In the RL-ARM User's Guide, the example for interrupt_ethernet() __irq includes a call to function alloc_mem() to receive an ethernet frame. Here is an excerpt from the sample:


       /* Flag 0x80000000 to skip sys_error() call when out of memory. */
        frame = alloc_mem (RxLen | 0x80000000);
        /* if 'alloc_mem()' has failed, ignore this packet. */
        if (frame != NULL) {
          dp = (U32 *)&frame->data[0];
          sp = (U32 *)Rx_Desc[idx].Packet;
          for (RxLen = (RxLen + 3) >> 2; RxLen; RxLen--) {
            *dp++ = *sp++;
          }
          put_in_queue (frame);
        }
rel:    if (++idx == NUM_RX_FRAG) idx = 0;
        /* Release frame from EMAC buffer. */
        MAC_RXCONSUMEINDEX = idx;

Note that there appears to be no explicit de-allocation of the memory pointed to by OS_FRAME *frame.
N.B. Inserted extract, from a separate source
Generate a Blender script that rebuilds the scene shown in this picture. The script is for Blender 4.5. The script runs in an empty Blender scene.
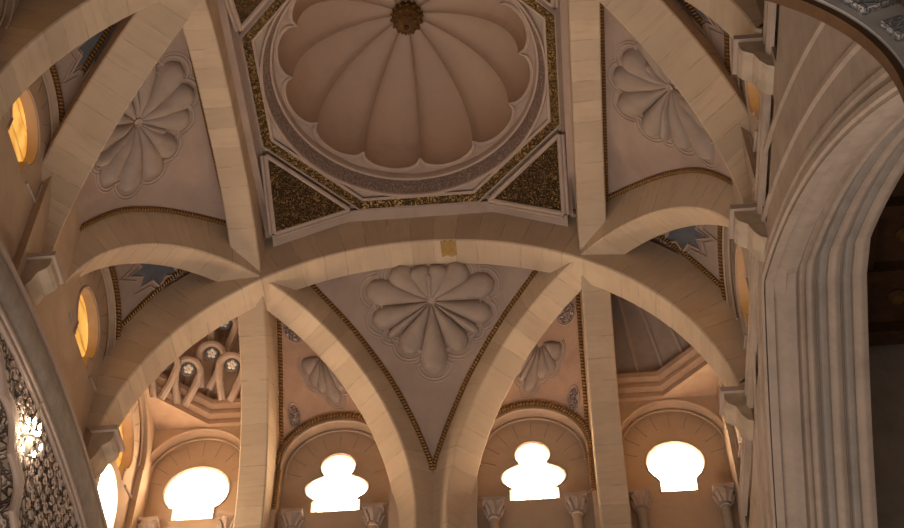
import bpy, bmesh, math, random
from mathutils import Vector, Matrix
random.seed(7)
PI = math.pi
SC = bpy.context.scene
COL = SC.collection

# ------------------------------------------------------------------ camera
p, yw, rl = (math.radians(v) for v in (51.1058, -4.81, -0.1026))
F = Vector((math.sin(yw)*math.cos(p), math.cos(yw)*math.cos(p), math.sin(p)))
RT = Vector((math.cos(yw), -math.sin(yw), 0)); UP = RT.cross(F)
R2 = RT*math.cos(rl)+UP*math.sin(rl); U2 = UP*math.cos(rl)-RT*math.sin(rl)
cd = bpy.data.cameras.new('camera'); cam = bpy.data.objects.new('camera', cd); COL.objects.link(cam)
m = Matrix((( R2.x, U2.x, -F.x, 1.1834), (R2.y, U2.y, -F.y, -8.1613), (R2.z, U2.z, -F.z, 0), (0, 0, 0, 1)))
cam.matrix_world = m
cd.sensor_width = 36; cd.lens = 1490.8/904*36; cd.clip_end = 200
SC.camera = cam

# ------------------------------------------------------------------ world, lights, exposure
w = bpy.data.worlds.new('nave_ambient'); SC.world = w; w.use_nodes = True
nt = w.node_tree; nt.nodes.clear()
out = nt.nodes.new('ShaderNodeOutputWorld'); bg = nt.nodes.new('ShaderNodeBackground')
tc = nt.nodes.new('ShaderNodeTexCoord'); sp = nt.nodes.new('ShaderNodeSeparateXYZ'); cr = nt.nodes.new('ShaderNodeValToRGB')
mp = nt.nodes.new('ShaderNodeMapRange'); mp.inputs[1].default_value = -1; mp.inputs[2].default_value = 1
nt.links.new(tc.outputs['Generated'], sp.inputs[0]); nt.links.new(sp.outputs[2], mp.inputs[0]); nt.links.new(mp.outputs[0], cr.inputs[0])
e = cr.color_ramp.elements; e[0].position = 0.2; e[0].color = (1.0, .84, .72, 1); e[1].position = .7; e[1].color = (.06, .045, .035, 1)
nt.links.new(cr.outputs[0], bg.inputs[0]); bg.inputs[1].default_value = 0.20; nt.links.new(bg.outputs[0], out.inputs[0])
SC.view_settings.view_transform = 'Standard'; SC.view_settings.look = 'None'
SC.view_settings.gamma = 1; SC.view_settings.use_curve_mapping = False
SC.view_settings.exposure = 0.02

def area(name, loc, target, size, energy, color):
    l = bpy.data.lights.new(name, 'AREA'); l.energy = energy; l.color = color; l.shape = 'RECTANGLE'; l.size = size[0]; l.size_y = size[1]
    o = bpy.data.objects.new(name, l); COL.objects.link(o); o.location = loc
    o.rotation_euler = (Vector(target)-Vector(loc)).to_track_quat('-Z', 'Y').to_euler()
    return o
# added unseen area lamp below the vault, standing in for light bounced off the floor
area('floor_bounce_fill', (-.5, -1.0, -1.5), (0, 0, 12), (6, 6), 520, (1, .84, .71))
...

Shouldn't there be a complimentary call to function free_mem()?

A search for "alloc_mem()" from my IDE finds a similar interrupt_ethernet() __irq, except this one includes the following code. Note the comment about MMU free packet:

   /* Flag 0x80000000 to skip sys_error() call when out of memory. */
      frame = alloc_mem (RxLen | 0x80000000);

      /* if 'alloc_mem()' has failed, ignore this packet. */
      if (frame != NULL) {
         /* Make sure that block is 4-byte aligned */
         RxLen = (RxLen + 3) >> 2;

         dp = (U32 *)&frame->data[0];
         for (  ; RxLen; RxLen--) {
            *dp++ = LREG (U32, B2_DATA);
         }
         put_in_queue (frame);
      }

      /* MMU free packet. */
      LREG (U16, B2_MMUCR) = MMU_REMV_REL_RX;

There is still no explicit de-allocation of the memory pointed to by "frame". I wonder if the "LREG (U16,..." somehow does this?

The frightening thing is the first example code (with not even a hint of freeing memory) has been running for quite a while. Is this luck or is something else going on?

Thank you for any comments or recommendations.

  • But the interrupt is just receiving data. So it needs to allocate buffer space to store the received data. Your application then needs to "consume" the received data before it is meaningful to release the buffer memory. The "consume" code isn't part of the interrupt. So no memory release is needed in that interrupt.